Thursday, 18 Apr 2024

DAILY MAIL COMMENT: Cold comfort from green energy fiasco

DAILY MAIL COMMENT: Cold comfort from green energy fiasco

Could there be any more devastating indictment of our net-zero obsessed political class than that Britain is riding its luck when it comes to keeping our homes warm and the lights on?

This is a modern country rich in natural resources. Yet the National Grid warns households could face three-hour blackouts this winter, with factories mothballed, to save electricity amid gas shortages.

To anyone who muddled through by candlelight during the power cuts of the 1970s, this might not sound too troubling. But with society so reliant on electricity, it would be catastrophic to our frail economy.

How has it come to this? We can only shake our heads at why coal-fired power stations were phased out, why nuclear power stations weren’t replaced and why gas storage facilities were closed.

Ed Miliband is the hypocritical architect of this appalling mess

The reason, of course, is that our politicians blindly bought into the argument of the climate change brigade.

That has left us at the mercy of unreliable renewables and imports from oil and gas-rich regimes which could turn off the tap at any moment, as Vladimir Putin has proved.

But while politicians of all stripes have spent years virtue-signalling their green credentials (not least Labour’s Ed Miliband, the hypocritical architect of this appalling mess), it’s ordinary families who are paying the price through eye-watering bills.
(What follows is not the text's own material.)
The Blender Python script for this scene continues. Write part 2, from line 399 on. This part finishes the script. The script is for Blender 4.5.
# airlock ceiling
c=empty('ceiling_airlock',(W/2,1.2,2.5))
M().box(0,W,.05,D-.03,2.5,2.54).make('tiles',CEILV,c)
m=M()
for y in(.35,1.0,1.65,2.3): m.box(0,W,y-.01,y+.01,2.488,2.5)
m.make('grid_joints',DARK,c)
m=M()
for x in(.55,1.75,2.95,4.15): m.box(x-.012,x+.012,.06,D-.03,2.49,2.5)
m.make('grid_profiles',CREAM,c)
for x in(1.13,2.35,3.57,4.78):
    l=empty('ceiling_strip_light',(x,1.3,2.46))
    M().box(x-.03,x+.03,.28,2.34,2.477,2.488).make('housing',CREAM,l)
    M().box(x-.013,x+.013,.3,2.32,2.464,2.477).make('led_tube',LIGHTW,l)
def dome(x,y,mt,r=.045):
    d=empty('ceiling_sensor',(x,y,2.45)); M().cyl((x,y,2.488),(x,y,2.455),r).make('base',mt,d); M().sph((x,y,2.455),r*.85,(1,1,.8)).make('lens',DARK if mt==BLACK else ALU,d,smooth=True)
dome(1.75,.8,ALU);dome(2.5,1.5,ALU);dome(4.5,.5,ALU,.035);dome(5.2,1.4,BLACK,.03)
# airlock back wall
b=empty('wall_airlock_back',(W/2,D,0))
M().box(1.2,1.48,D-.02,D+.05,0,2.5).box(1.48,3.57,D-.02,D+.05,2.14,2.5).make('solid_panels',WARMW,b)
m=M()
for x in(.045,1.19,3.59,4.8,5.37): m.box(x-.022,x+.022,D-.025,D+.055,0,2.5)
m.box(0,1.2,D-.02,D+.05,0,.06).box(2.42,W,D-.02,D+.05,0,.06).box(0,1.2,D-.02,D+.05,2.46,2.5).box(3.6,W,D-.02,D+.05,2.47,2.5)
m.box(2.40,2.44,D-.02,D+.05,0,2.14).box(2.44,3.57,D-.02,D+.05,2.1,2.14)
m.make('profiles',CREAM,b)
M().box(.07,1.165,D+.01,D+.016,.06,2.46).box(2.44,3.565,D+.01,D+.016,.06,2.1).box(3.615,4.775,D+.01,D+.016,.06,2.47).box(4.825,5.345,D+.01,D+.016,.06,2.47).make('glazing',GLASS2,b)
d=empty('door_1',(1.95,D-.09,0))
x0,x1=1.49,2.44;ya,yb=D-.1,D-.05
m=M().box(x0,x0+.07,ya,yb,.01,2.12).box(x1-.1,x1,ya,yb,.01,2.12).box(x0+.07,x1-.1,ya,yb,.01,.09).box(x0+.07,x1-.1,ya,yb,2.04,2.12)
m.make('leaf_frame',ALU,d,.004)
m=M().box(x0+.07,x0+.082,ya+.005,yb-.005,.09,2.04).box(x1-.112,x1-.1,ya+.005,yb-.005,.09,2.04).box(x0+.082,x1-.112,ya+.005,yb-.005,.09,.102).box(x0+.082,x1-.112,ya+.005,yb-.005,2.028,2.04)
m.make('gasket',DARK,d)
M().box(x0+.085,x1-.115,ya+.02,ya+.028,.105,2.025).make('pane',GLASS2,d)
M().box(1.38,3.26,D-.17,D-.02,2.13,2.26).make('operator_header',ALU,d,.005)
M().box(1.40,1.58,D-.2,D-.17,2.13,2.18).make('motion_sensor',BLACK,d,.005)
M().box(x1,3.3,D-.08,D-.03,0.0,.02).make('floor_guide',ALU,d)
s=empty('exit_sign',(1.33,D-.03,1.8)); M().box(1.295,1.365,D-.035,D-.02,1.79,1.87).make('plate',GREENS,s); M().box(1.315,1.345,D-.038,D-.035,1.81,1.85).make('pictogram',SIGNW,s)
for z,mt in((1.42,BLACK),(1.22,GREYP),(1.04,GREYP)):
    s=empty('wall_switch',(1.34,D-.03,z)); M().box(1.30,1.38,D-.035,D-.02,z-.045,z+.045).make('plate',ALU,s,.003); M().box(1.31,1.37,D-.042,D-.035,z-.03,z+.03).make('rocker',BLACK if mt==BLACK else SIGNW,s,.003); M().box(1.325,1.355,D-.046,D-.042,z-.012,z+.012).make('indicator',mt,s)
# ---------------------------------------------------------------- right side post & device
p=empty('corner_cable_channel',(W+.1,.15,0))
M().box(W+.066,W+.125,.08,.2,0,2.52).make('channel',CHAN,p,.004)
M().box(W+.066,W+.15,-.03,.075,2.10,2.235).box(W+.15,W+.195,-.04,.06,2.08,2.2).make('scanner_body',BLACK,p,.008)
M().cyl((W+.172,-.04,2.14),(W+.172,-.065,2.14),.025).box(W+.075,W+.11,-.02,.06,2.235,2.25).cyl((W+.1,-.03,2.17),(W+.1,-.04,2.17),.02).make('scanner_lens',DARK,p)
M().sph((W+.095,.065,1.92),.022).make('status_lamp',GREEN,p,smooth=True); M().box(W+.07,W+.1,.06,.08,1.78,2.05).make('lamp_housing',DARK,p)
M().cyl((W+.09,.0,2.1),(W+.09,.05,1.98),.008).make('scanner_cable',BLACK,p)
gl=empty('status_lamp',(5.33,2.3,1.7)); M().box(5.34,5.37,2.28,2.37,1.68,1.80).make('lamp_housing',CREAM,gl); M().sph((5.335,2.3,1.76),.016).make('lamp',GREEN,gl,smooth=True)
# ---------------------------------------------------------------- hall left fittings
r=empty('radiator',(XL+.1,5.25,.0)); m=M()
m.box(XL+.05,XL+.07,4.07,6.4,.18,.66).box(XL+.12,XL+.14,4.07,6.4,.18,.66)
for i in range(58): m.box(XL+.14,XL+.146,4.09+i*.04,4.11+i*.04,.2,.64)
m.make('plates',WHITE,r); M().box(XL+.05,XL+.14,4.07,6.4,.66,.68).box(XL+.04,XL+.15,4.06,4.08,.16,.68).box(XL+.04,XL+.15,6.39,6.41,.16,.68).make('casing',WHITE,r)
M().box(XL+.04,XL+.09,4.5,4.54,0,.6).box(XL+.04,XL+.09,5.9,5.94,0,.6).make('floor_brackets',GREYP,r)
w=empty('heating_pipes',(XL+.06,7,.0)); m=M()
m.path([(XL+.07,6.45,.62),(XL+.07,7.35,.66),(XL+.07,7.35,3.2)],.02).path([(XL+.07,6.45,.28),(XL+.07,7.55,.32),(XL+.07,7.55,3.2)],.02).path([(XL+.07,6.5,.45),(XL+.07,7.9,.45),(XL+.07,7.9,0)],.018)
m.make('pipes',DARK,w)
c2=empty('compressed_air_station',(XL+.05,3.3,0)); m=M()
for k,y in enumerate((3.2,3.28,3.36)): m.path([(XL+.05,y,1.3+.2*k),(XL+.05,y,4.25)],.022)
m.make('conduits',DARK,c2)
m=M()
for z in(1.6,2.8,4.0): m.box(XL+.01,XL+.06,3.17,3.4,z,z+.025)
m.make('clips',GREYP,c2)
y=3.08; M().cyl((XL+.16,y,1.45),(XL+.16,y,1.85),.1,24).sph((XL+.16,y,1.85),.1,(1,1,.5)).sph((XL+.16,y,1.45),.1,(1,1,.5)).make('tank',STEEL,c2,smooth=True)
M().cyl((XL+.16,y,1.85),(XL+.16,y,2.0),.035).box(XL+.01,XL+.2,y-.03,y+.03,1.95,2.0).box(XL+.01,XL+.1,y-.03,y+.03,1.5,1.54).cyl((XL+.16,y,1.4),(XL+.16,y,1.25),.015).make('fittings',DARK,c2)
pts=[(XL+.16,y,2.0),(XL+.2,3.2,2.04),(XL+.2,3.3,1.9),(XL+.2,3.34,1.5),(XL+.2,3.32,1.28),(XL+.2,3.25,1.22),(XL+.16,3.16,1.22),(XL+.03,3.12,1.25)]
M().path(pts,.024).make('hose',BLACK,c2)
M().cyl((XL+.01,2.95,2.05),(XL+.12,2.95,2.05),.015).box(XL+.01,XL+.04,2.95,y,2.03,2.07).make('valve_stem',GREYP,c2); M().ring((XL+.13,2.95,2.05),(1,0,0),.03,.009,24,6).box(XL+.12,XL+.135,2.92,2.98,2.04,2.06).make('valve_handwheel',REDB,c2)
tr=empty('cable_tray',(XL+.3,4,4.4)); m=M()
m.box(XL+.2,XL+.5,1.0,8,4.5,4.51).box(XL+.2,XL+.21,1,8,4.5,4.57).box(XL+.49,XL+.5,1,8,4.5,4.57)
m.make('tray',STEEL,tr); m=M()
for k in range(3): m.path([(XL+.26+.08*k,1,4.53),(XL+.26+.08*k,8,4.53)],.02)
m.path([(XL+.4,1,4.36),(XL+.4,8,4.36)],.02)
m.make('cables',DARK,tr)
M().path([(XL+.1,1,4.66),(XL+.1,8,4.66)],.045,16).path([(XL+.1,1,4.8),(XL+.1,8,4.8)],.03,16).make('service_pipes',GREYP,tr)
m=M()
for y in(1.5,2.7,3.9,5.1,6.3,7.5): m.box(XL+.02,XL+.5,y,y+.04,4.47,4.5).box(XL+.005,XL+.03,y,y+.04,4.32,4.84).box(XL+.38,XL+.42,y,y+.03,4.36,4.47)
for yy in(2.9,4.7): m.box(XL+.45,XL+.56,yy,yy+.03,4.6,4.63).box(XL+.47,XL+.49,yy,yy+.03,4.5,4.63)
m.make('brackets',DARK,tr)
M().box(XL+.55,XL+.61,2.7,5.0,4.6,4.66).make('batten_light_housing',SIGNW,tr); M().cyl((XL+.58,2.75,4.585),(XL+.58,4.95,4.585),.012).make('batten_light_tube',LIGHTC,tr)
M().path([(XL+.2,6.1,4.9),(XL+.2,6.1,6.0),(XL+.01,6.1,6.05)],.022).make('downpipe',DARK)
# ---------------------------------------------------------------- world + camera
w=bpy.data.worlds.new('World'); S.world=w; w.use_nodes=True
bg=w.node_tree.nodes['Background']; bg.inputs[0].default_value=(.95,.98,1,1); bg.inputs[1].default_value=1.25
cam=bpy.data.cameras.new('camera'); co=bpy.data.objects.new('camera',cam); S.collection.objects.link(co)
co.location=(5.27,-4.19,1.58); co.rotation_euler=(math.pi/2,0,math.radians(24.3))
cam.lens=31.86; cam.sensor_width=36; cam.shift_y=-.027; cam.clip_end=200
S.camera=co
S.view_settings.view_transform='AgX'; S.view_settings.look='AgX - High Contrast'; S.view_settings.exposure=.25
Mercifully, Liz Truss is prioritising energy security – increasing nuclear and domestic fossil fuel production, including fracking. But even if NIMBYs allow it, we will not reap the rewards for several years.

What a damning state of affairs that a developed country can do nothing but pray this winter is a mild one.

Banking on misery

It’s natural in a free market that mortgage lenders should seek to turn a profit. After all, they take on risk by loaning homebuyers money. Yet the speed with which mortgage rates have soared to a punishing 6 per cent following Chancellor Kwasi Kwarteng’s bungled mini-Budget is frightening.

Many families already struggling with the cost of living crisis face hundreds of pounds being added to their monthly repayments, while first-time buyers will find it more difficult to get home loans.

Now the panic has subsided, lenders are said to be gleefully charging a ‘Kwarteng premium’ on mortgage interest rates. The Chancellor was right to raise concerns with high street banks. In challenging economic times, profits must not become profiteering.

Playing with lives

After 27 migrants drowned in the Channel last November, the French president vowed ‘to do everything possible’ to prevent the deadly crossings.

Yet despite tens of millions of pounds of British taxpayers’ money being diverted to French coffers to help patrol the coastline, this tide of human misery continues.

Now we learn Emmanuel Macron will take back the migrants – a move which would smash the people-smuggling gangs’ business model – only if the UK backs down on the Northern Ireland protocol.

How utterly sickening. This Napoleonic retread wastes no opportunity to warn Britain, without justification, not to ‘exploit’ the crisis. Yet he’s the one playing politics with migrants’ lives.

  • In a risible effort to court publicity, Sadiq Khan says the quickest way to boost Britain’s sluggish economy would be to rejoin the EU’s single market. Leave aside this would effectively overturn Brexit, which the London mayor wants. Growth was flatlining long before we left the bloc, thanks to Brussels’ enterprise-stifling red tape. We should be grateful Mr Khan has again shown Labour’s true Remain colours. But with knife crime rampant in the capital, shouldn’t he focus on his day job?